Launched by Vilnius-born Ruta Bloshtein — an Orthodox Jewish woman who continues to live in the city — the missive urges the restoration of the Old Šnipiškės Jewish Cemetery — where thousands of Jewish graves are buried — to the Jewish community.

Those interred at the cemetery include successive generations of Jewish scholars whose efforts gave Vilnius — formerly Vilna — the reputation of the “Jerusalem of the North.”

“It is sacred ground and should be restored as a cemetery and memorial park to which pilfered gravestones (which turn up all over the city) can be returned,” the petition states. “Instead, some greedy business interests, cooperating politicians, antisemitic nationalists and ‘pliant Jewish figures’ have joined forces for a new National Convention Center to rise on the site, where thousands would revel, cheer, sing, drink at bars and use toilets surrounded by Jewish graves.”

The petition also highlights the use of European Union funds in the construction of the convention center — the latest use of the cemetery’s site following a long history of abuse and disrepair during the period of Soviet rule in Lithuania.

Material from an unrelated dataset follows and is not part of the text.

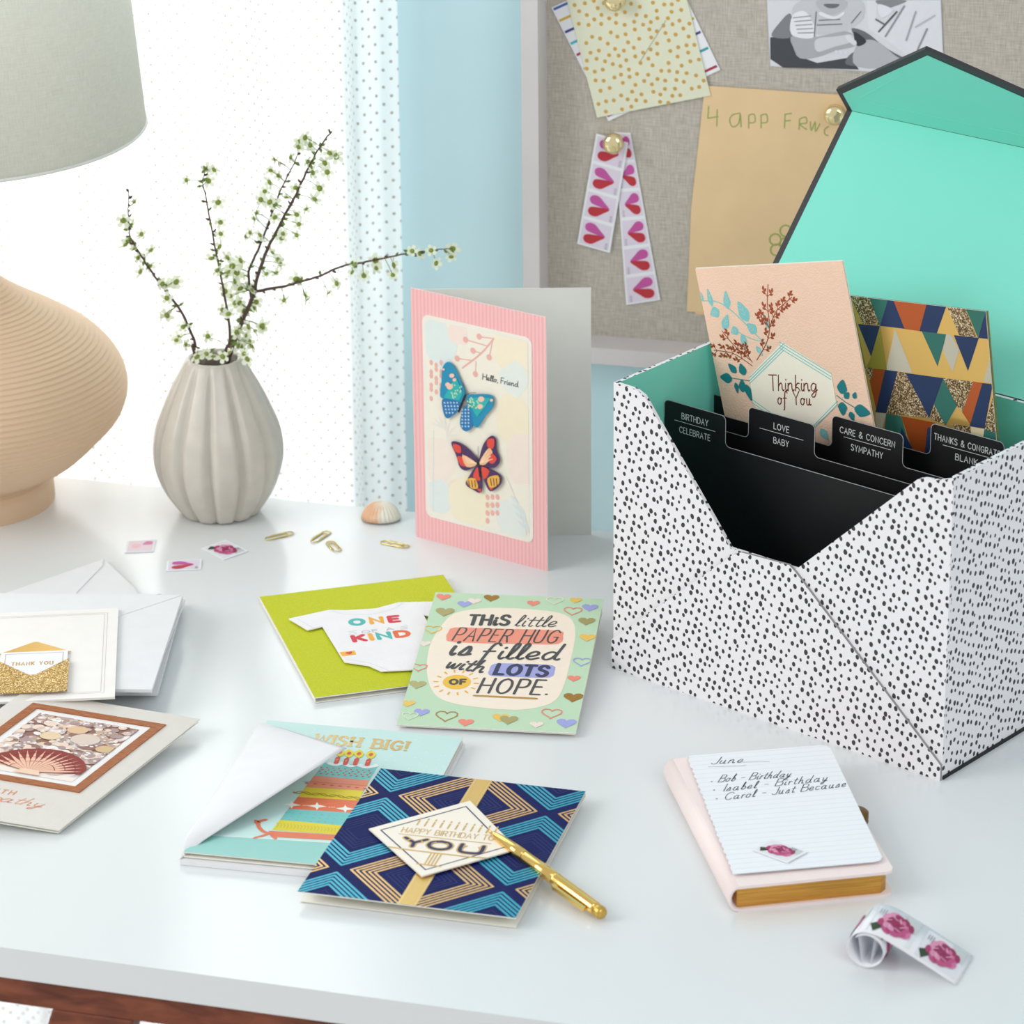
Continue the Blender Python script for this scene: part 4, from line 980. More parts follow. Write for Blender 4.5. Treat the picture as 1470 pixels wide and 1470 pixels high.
o = wings('butterfly', [([(285, 428), (318, 450), (350, 520), (374, 580), (350, 622), (262, 602), (252, 570), (258, 520), (262, 460)], bl), ([(380, 590), (420, 583), (490, 585), (508, 610), (500, 650), (465, 690), (432, 742), (408, 720), (385, 650)], bl), ([(262, 608), (300, 606), (352, 625), (340, 660), (290, 698), (268, 670)], bl2), ([(362, 650), (390, 640), (405, 690), (408, 735), (380, 760), (355, 745), (348, 710)], bl2)], .12, 'blue butterfly')
ar = Art(FPk, .13); ar.L = 1; tl = (36, 176, 176)
ar.poly([L(*p) for p in [(270, 600), (300, 540), (330, 500), (362, 575), (345, 610)]], tl); ar.poly([L(*p) for p in [(390, 600), (440, 595), (495, 600), (470, 640), (430, 690), (400, 640)]], tl)
ar.L = 2; rnd = random.Random(8); pch = (240, 196, 176)
for (x, y, r) in ((310, 492, .08), (322, 512, .06), (270, 462, .04), (450, 605, .1), (445, 640, .09), (500, 610, .05), (300, 545, .1), (290, 535, .08)): ar.ell(*L(x, y), r*1.2, r*.8, pch, 10, .5)
for k in range(22): ar.ell(*L(305+rnd.random()*50, 530+rnd.random()*70), .03, .03, (170, 214, 180), 6)
for k in range(22): ar.ell(*L(385+rnd.random()*60, 598+rnd.random()*50), .03, .03, (190, 224, 180), 6)
for k in range(18): ar.ell(*L(275+(k % 5)*15+(k//5)*3, 622+(k//5)*16), .03, .03, (190, 214, 236), 6)
for k in range(18): ar.ell(*L(360+(k % 3)*15, 655+(k//3)*16), .03, .03, (190, 214, 236), 6)
ar.L = 3; ar.stroke([L(375, 585), L(343, 664)], .07, (22, 26, 40)); ar.stroke(smoothpts([L(372, 585), L(372, 550), L(362, 524)], 3), .015, (60, 60, 60)); ar.stroke(smoothpts([L(376, 588), L(395, 576), L(425, 574)], 3), .015, (60, 60, 60))
ar.build('print', o)
pu = ink((70, 38, 92), .4)
o2 = wings('butterfly', [([(305, 815), (335, 812), (380, 840), (430, 895), (436, 915), (380, 948), (345, 930), (330, 880)], pu), ([(438, 895), (460, 820), (495, 782), (518, 800), (520, 850), (537, 900), (510, 935), (440, 918)], pu), ([(432, 920), (385, 985), (376, 1015), (410, 1040), (447, 1052), (448, 980)], pu), ([(442, 925), (500, 945), (543, 975), (540, 1015), (500, 1047), (478, 1030), (456, 975)], pu)], .12, 'orange and purple butterfly')
ar = Art(FPk, .13); rd = (222, 74, 60); pe = (240, 184, 140); ye = (236, 178, 70)
ar.L = 1
for ps_, c_ in [([(315, 820), (350, 830), (352, 862), (325, 855)], rd), ([(480, 800), (512, 795), (508, 840), (482, 835)], rd), ([(335, 880), (370, 885), (380, 925), (350, 920)], rd), ([(500, 865), (525, 890), (505, 915), (485, 900)], rd), ([(360, 870), (430, 915), (380, 930)], pe), ([(440, 910), (485, 840), (505, 870), (470, 918)], pe), ([(435, 930), (410, 975), (445, 995)], rd), ([(452, 930), (490, 950), (462, 990)], rd), ([(382, 990), (420, 985), (435, 1030), (400, 1030)], ye), ([(480, 985), (530, 970), (535, 1010), (495, 1030)], ye), ([(430, 1035), (450, 1035), (445, 1050)], rd), ([(485, 1020), (508, 1020), (498, 1042)], rd)]:
    ar.poly(smoothpts([L(*p) for p in ps_], 3, True), c_)
ar.L = 2
for k in range(4): ar.stroke([L(370+k*4, 880+k*10), L(428, 912)], .022, (250, 220, 190)); ar.stroke([L(480+k*8, 850+k*14), L(445, 912)], .022, (250, 220, 190))
for k in range(3): ar.stroke([L(390+k*15, 995), L(395+k*14, 1025)], .03, (80, 40, 80)); ar.stroke([L(495+k*14, 985), L(500+k*13, 1018)], .03, (80, 40, 80))
ar.L = 3; ar.stroke([L(436, 900), L(446, 975)], .07, (30, 26, 40)); ar.stroke([L(436, 898), L(430, 870)], .014, (60, 60, 60)); ar.stroke([L(437, 898), L(436, 830)], .014, (60, 60, 60))
ar.build('print', o2)

# ---- flat cards
def flat_card(F, w, h, label, mm, zlow, thick=.03, back=True, lift=None, inner=creamp):
    th = T('greeting_card', label, 'greeting card', F(w/2, h/2, zlow))
    m = MB(); prism(m, F, [(0, 0), (w, 0), (w, h), (0, h)], -thick, 0, mm, inner, inner); m.build('front_panel', th)
    return th
# green baby card
F = yawfr(-6.975, 91.339, .272, 6.789, .17); w, h = 5.23, 6.79
greenc = mat('lime_card', (198, 204, 20), .75, vary=.10, scale=500, bump=.5, bscale=900)
th = flat_card(F, w, h, 'lime green greeting card with a white baby bodysuit reading ONE OF A KIND', greenc, -.17)
m = MB(); Fb = Fr(F(0, 0, -.14), F.u, F.v); prism(m, Fb, [(0, 0), (w, 0), (w, h), (0, h)], -.02, .01, creamp); m.build('back_panel', th)
m = MB(); box(m, F, 0, 0, -.145, .025, h, -.03, creamp); m.build('fold', th)
z1 = zz(5.25, 360, 820); L = lambda X, Y: F.L(z1(X, Y), .08)
suit = [L(285, 357), L(590, 290), L(730, 293), L(940, 280), L(1115, 233), L(1380, 228), L(1500, 290), L(1420, 350), L(1302, 328), L(1380, 470), L(1330, 735), L(985, 752), L(890, 710), L(705, 682), L(540, 415), L(430, 442)]
m = MB(); prism(m, F, suit, .05, .08, mat('white_felt', (244, 242, 244), .8, bump=.3, bscale=1200)); bs = m.build('bodysuit', th)
ar = Art(F, .08); R_, T_, Y_, O_ = (214, 32, 58), (64, 182, 176), (240, 172, 44), (232, 104, 46)
ar.text('ONE', L(760, 407), L(1118, 378), .36, None, w=.135, sp=.5, colors=[T_, Y_, R_])
ar.text('OF A', L(845, 470), L(1078, 442), .17, (186, 186, 194), w=.03, sp=.3)
ar.text('KIND', L(785, 530), L(1195, 488), .36, None, w=.135, sp=.4, colors=[R_, Y_, T_, O_])
for k in range(3):
    ar.stroke([L(740, 455+k*11), L(795, 450+k*11)], .02, (200, 200, 204)); ar.stroke([L(1130, 420+k*10), L(1180, 412+k*10)], .02, (200, 200, 204))
ar.poly([L(670, 612), L(782, 598), L(795, 628), L(690, 642)], (246, 178, 30)); ar.L = 2; ar.heart(*L(742, 617), .1, R_, a=.1)
ar.L = 1; gy = (206, 206, 208)
ar.stroke(smoothpts([L(610, 297), L(700, 322), L(900, 325), L(1060, 290), L(1150, 240)], 4), .012, gy); ar.stroke([L(350, 360), L(475, 430)], .012, gy); ar.stroke(smoothpts([L(720, 665), L(900, 695), L(1040, 750)], 4), .012, gy)
ar.build('print', bs)
# paper hug card
zh = zz(4.594, 560, 840)
mint = mat('mint_card', (192, 220, 188), .65, vary=.02)
F, w, h = quadfr(zh(300, 45), zh(1408, 92), zh(45, 918), .78, .82, .13)
th = T('greeting_card', 'mint square card bordered with hearts reading THIS little PAPER HUG', 'greeting card', F(w/2, h/2, -.4))
m = MB(); prism(m, F, [(0, 0), (w, 0), (w, h), (0, h)], -.03, 0, mint, creamp, creamp); m.build('front_panel', th)
Pq = [onz(zh(45, 918), .02), F(w, 0, -.09), F(w, h*.97, -.45), F(0, h*.97, -.42)]
m = MB(); Fb = Fr(F(0, 0, -.05), F.u, (F(0, h, -.3)-F(0, 0, -.05))); prism(m, Fb, [(0.02, 0.02), (w-.02, 0.02), (w-.02, h*.99), (0.02, h*.99)], -.02, 0, creamp); m.build('back_panel', th)
L = lambda X, Y: F.L(zh(X, Y)); ar = Art(F, 0, clip=(.01, .01, w-.01, h-.01)); ar.L = 1
ar.poly(smoothpts([L(640, 152), L(900, 158), L(1120, 185), L(1205, 240), L(1222, 330), L(1195, 480), L(1140, 680), L(1060, 780), L(860, 822), L(600, 808), L(380, 770), L(280, 700), L(242, 560), L(262, 400), L(330, 280), L(430, 185)], 4, True), (246, 232, 214))
ar.L = 2; ar.poly(smoothpts([L(385, 310), L(430, 280), L(700, 288), L(1100, 300), L(1140, 335), L(1110, 388), L(900, 390), L(430, 378), L(372, 350)], 3, True), (240, 150, 126))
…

“To make matters worse, the developers and the politicians have boasted that many millions in European Union ‘structural funds’ would be put toward the project (and European Commission leaders have thus far failed to take a clear moral stand on that),” Bloshtein’s petition notes. “This fate would never befall a major Christian cemetery here in the 21st century.”

International opposition to the project has escalated in recent months. Among those who have protested are three US Senators — Benjamin Cardin (D – Maryland.), Pat Roberts (R – Kansas), and  James Risch (R – Idaho) — who wrote to Lithuanian President Dalia Grybauskaitė calling for the convention center to be sited at a different location.

Opposition to the construction has also come from members of the Israeli Knesset as well as the chief rabbis of Israel and South Africa.